Are You An Overachiever?
Tom Lawrence
Do you find it difficult to increase your influence with your team members? | Leadership coach for team leaders | Author of leadership & personal growth books | Creator of leadership & personal growth online courses
Overachieving increases your influence; underachieving decreases your influence
By going that extra mile and putting in that bit more effort, you will overachieve. When you overachieve, these things get noticed. Hence, you get noticed.
A lot of people don’t think that they should take pride in their work because it is “only a job” or they’re “being paid”. The fact that you are being paid to do the job should fill you with more pride than if you were not being paid.
When you take pride in doing the best work you can, it shows your boss and your team mates that what you’re doing is “important to you”. It also builds trust and increases your influence.
By increasing your influence through overachieving, this says to people that you are valuable, and that you value the work that you are doing. Remember that you don’t work for your boss, you work for yourself?
Well, overachieving can definitely increase your marketing with people spreading the word about your overachievements.
Even if you are not too happy with how you or the team are being treated, don’t let it bother you. Your motivation is to increase your influence through working for yourself.

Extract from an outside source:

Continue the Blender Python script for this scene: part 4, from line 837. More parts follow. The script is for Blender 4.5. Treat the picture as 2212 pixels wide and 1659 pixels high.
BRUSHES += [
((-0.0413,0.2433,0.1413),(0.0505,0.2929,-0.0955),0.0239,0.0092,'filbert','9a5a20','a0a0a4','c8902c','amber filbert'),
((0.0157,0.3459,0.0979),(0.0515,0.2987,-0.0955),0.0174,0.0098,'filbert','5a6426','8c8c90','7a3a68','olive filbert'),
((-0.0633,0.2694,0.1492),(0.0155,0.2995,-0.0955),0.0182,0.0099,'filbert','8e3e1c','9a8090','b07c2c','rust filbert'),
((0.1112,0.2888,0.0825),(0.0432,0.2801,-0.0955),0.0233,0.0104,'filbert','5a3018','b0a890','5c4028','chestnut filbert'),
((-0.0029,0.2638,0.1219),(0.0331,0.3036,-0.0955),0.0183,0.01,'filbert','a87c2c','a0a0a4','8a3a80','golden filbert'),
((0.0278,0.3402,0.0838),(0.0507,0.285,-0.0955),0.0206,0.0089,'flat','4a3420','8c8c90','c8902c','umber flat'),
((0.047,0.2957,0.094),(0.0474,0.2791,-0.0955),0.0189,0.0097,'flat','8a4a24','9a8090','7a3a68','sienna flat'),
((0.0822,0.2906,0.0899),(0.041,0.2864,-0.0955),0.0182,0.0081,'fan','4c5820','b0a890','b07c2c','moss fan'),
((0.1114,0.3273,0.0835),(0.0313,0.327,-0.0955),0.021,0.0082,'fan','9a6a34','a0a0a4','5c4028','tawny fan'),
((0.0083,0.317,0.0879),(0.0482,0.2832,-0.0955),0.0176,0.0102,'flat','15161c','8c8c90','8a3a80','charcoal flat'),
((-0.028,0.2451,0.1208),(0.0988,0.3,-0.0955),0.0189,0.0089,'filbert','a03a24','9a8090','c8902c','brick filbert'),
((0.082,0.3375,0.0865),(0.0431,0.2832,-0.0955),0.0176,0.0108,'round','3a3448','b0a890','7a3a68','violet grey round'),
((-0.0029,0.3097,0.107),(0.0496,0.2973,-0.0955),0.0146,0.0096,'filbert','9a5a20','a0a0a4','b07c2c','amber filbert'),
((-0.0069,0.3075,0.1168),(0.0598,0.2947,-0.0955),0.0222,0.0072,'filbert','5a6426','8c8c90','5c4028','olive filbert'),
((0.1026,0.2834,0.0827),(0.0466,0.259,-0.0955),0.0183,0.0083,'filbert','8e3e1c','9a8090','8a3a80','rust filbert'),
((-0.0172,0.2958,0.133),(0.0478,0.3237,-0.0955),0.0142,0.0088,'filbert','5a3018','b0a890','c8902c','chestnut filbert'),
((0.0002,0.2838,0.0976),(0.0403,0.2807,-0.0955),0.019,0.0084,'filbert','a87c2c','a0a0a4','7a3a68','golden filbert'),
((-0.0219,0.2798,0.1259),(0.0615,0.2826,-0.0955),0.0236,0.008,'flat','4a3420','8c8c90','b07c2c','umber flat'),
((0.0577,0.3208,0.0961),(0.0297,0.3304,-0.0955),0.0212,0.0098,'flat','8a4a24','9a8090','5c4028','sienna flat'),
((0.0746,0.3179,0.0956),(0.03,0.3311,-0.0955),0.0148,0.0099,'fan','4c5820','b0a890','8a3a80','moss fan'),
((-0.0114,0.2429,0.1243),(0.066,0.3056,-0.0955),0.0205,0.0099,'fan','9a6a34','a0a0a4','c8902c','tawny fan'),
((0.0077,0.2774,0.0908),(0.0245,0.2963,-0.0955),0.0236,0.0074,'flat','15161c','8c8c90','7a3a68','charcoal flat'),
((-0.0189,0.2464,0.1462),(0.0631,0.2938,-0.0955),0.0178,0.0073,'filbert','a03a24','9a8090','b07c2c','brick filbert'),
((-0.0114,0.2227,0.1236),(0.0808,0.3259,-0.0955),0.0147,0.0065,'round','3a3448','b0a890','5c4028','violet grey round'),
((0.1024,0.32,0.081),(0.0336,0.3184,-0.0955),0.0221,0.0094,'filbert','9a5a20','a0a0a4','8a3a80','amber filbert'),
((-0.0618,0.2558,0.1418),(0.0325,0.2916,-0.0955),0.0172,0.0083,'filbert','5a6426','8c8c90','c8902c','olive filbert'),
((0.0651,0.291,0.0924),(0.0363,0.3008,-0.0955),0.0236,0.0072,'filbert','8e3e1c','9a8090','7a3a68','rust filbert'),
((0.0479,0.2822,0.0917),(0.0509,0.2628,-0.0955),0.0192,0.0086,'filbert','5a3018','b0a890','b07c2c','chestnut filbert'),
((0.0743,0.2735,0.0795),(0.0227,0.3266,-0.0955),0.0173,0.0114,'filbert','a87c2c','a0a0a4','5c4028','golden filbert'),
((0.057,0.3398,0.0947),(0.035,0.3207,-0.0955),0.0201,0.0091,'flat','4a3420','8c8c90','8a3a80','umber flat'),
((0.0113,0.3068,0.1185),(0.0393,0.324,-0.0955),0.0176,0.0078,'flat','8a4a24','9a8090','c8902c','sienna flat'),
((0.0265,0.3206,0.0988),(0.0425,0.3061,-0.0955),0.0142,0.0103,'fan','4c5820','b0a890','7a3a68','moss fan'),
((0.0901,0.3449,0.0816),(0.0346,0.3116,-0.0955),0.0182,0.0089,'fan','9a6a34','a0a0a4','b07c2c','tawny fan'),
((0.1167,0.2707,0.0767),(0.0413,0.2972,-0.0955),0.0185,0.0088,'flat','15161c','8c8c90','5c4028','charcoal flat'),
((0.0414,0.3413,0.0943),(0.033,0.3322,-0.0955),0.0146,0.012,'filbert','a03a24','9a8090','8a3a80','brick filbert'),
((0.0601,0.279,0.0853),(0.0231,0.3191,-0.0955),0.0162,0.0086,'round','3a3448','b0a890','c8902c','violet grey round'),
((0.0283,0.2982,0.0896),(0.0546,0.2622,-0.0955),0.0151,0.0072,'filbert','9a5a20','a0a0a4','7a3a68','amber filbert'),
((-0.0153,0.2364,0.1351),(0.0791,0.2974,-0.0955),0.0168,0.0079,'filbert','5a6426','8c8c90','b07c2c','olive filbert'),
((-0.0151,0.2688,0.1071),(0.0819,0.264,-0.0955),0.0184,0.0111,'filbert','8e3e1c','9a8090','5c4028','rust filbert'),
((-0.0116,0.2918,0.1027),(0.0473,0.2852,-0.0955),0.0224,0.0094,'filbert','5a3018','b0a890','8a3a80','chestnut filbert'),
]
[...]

Taking pride in your work and overachieving will reflect the quality of work you do, and also your character. Being driven to add value to the team by overachieving, and taking pride in your work reflects who you are.
To help your team overachieve too, you must first work on developing yourself, and help your boss.
You can do this by recommending improvements to the current ways that the team work. Or, you can recommend improvements to the current processes that the team follows.
You will be well on your way to becoming an excellent team member, and not an average team member like we discussed earlier. Basically, you will become the leader within your team, even though you are not in the leadership position.
After a period of time, your overachievements will become the new standard for everybody else to meet. Then, because the standards have altered, so will the processes that your team and all the other teams in your department follow.
When improving processes in any department, it’s a huge change. Most of the organisations I have worked in actually expect process improvement from the team members, but it’s rare that it actually comes from them.
It usually comes from consultants that have been hired in. An excellent team member is more than capable of improving the working processes. This could be you, and you can set the new standard.